Si tratta comunque di valutazioni statistiche che non escludono danni anche gravi dovuti ad eventi del tutto eccezionali contro i quali l’uomo può poco. Lo studio di ciò che è accaduto, l’analisi delle zone colpite in relazione alla storia recente e passata dei vari popolamenti, il tipo di danni, la loro dinamica potrebbe aiutare a capire maggiormente gli eventi occorsi e, soprattutto, potrebbe contribuire a prevenire, nei limiti del possibile, il ripetersi di questi episodi.
La figura sopra riporta la tendenza alla crescita delle temperature medie annue e quello inverso delle precipitazioni nel periodo 1960-2002.

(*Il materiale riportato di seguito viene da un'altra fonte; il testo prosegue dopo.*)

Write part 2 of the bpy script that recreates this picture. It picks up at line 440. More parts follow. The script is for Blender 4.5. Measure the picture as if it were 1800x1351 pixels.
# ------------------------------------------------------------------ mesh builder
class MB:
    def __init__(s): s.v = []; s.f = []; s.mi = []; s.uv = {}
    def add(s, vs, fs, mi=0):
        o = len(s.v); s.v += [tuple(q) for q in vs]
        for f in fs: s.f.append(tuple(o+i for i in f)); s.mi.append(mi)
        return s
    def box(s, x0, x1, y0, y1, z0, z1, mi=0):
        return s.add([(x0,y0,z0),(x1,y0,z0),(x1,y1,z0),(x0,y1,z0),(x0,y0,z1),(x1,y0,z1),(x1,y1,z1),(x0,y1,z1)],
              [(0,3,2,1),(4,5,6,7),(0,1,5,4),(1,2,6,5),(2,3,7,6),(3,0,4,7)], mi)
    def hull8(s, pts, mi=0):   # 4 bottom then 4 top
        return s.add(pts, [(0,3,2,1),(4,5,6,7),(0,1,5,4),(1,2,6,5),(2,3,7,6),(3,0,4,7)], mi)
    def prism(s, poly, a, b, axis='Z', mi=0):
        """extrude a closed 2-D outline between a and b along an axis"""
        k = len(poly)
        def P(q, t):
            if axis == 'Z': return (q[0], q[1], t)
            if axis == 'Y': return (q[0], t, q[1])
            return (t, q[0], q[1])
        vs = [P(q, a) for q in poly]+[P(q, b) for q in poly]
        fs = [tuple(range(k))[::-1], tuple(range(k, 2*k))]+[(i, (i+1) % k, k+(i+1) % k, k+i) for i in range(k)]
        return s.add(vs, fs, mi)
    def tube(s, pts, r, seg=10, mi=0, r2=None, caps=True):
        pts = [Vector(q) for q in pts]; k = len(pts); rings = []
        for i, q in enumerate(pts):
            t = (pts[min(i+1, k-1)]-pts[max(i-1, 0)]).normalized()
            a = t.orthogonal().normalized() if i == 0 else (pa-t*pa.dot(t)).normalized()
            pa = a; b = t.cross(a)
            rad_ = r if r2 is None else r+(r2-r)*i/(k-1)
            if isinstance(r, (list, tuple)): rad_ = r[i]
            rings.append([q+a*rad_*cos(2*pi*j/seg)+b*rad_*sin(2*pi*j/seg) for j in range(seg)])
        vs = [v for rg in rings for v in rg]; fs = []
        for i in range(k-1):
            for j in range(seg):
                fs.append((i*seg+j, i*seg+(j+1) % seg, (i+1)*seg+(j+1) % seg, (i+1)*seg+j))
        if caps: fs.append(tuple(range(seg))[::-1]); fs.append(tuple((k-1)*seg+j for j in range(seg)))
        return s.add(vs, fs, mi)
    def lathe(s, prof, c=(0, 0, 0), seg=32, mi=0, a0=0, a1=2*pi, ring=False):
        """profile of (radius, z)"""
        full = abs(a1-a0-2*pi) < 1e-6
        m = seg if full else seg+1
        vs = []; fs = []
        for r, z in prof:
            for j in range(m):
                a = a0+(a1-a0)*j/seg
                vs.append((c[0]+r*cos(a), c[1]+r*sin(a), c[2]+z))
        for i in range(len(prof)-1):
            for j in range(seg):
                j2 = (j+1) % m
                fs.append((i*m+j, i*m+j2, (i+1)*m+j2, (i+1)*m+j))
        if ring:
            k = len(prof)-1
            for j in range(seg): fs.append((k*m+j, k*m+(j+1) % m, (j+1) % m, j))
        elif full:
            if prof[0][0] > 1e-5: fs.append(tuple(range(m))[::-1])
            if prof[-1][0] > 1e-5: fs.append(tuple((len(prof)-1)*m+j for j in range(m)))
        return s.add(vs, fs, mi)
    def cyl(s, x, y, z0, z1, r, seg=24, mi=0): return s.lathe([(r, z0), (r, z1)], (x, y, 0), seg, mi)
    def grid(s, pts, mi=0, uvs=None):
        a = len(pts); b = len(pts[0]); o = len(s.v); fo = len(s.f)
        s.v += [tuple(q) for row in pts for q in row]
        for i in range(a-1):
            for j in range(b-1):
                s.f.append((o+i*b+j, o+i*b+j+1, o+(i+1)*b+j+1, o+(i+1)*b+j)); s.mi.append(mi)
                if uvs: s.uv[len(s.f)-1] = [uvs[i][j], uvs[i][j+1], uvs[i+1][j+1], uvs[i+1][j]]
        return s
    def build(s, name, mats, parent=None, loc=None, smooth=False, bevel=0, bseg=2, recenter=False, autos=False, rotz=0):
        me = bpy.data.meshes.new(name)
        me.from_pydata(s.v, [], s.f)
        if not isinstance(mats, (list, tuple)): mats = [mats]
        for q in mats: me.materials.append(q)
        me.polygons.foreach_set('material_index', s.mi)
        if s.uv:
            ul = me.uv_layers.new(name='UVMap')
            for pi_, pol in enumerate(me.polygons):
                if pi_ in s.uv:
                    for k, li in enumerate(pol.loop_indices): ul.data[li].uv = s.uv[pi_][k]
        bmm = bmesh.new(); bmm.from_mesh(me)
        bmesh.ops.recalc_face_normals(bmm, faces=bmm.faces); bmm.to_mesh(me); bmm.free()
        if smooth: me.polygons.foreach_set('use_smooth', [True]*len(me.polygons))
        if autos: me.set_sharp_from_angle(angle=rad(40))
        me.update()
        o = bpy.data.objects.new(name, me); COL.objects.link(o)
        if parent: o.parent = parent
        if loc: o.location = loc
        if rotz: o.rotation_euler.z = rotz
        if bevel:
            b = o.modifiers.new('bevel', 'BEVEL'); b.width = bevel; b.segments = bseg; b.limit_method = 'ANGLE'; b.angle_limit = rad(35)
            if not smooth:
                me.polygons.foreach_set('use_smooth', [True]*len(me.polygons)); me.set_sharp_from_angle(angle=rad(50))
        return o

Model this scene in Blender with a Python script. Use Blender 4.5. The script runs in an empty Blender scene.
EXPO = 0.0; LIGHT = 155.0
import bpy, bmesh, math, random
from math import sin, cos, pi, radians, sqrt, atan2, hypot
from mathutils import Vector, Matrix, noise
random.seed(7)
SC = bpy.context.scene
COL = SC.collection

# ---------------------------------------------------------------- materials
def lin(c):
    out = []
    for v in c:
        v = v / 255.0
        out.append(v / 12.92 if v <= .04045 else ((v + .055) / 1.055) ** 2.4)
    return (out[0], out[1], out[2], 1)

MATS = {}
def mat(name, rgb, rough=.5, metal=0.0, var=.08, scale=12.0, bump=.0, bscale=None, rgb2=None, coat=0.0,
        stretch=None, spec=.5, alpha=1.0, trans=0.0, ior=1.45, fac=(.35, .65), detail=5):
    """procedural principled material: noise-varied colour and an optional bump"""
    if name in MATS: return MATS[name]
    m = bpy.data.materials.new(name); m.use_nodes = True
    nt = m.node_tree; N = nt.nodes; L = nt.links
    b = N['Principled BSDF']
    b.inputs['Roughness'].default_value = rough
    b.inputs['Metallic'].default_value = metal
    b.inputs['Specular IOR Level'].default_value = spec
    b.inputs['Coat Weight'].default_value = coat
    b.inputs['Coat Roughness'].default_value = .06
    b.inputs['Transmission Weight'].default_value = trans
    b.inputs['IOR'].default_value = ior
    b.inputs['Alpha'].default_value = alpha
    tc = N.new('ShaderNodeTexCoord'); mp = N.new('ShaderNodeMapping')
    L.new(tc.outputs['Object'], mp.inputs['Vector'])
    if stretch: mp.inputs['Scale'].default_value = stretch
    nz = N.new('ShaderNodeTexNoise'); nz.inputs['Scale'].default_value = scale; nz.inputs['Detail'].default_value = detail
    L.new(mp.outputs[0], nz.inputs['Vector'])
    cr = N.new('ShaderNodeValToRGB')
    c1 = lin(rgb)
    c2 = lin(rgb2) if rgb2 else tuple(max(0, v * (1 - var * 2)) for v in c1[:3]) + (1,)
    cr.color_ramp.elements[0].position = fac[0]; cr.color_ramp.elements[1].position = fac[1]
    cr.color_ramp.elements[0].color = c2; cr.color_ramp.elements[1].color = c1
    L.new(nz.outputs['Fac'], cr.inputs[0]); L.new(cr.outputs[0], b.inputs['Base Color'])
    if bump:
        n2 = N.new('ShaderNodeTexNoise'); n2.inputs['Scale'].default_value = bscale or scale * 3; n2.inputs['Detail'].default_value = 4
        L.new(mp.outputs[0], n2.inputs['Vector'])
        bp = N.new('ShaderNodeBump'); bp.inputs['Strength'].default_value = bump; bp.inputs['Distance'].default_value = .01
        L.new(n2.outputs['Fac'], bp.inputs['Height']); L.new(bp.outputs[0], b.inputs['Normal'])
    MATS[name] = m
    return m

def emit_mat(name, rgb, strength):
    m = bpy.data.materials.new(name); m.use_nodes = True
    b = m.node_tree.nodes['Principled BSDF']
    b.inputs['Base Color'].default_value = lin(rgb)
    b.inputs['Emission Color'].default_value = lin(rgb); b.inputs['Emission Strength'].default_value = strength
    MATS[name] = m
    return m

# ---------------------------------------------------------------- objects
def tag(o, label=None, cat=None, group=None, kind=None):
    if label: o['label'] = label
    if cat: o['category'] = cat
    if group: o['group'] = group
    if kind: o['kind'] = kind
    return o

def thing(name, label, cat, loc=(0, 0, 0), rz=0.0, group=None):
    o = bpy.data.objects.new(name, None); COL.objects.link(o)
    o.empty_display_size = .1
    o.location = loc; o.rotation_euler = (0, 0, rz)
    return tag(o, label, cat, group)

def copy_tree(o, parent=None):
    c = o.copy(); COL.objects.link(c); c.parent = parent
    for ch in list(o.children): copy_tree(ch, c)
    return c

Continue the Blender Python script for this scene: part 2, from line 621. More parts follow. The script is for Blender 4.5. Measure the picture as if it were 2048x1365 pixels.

Alcune ricerche condotte sulle pinete di domestico del litorale toscano (Gandolfo e Piussi 1998) hanno studiato le relazioni tra regime idrico del suolo e stato delle pinete costiere.
Diversi Autori hanno messo in relazione la scarsa longevità del Pino domestico quando viene allevato in formazioni boschive (e non allo stato isolato) Merendi (1931), de Philippis (1958), Biondi e Righini (1910). Per queste ragioni e per il fatto che le pinete della Feniglia erano caratterizzate dalla prevalenza di popolamenti adulti (il 93,5% avevano età comprese tra 61 e 90 anni).
Sarebbe come dire che in una popolazione di umani mancano praticamente del tutto i giovani e i bambini. Per questo il Piano di gestione del 2005 (la Marca e Marziliano) ha proposto il taglio di rinnovazione per superfici modeste tali da totalizzare circa un paio di ettari all’anno e una serie di iniziative che avrebbero potuto favorire una gestione partecipata (un museo della documentazione delle attività realizzate a partire dall’impianto della pineta con documentazione fotografica dell’epoca della produzione dei pinoli etc). Uno dei limiti era rappresentato dalle elevate densità della fauna selvatica (soprattutto daini) che imponevano costose opere di tutela delle giovani piantine dalle predazioni faunistiche. La necessità di procedere con i tagli di rinnovazione era dettata proprio per iniziare a porre un freno all’invecchiamento collettivo che, come è noto, aumenta il rischio di collassi altrettanto collettivi.
Concordo pienamente con il dott. Vagniluca che il luogo della discussione è il Posto e non i “post”.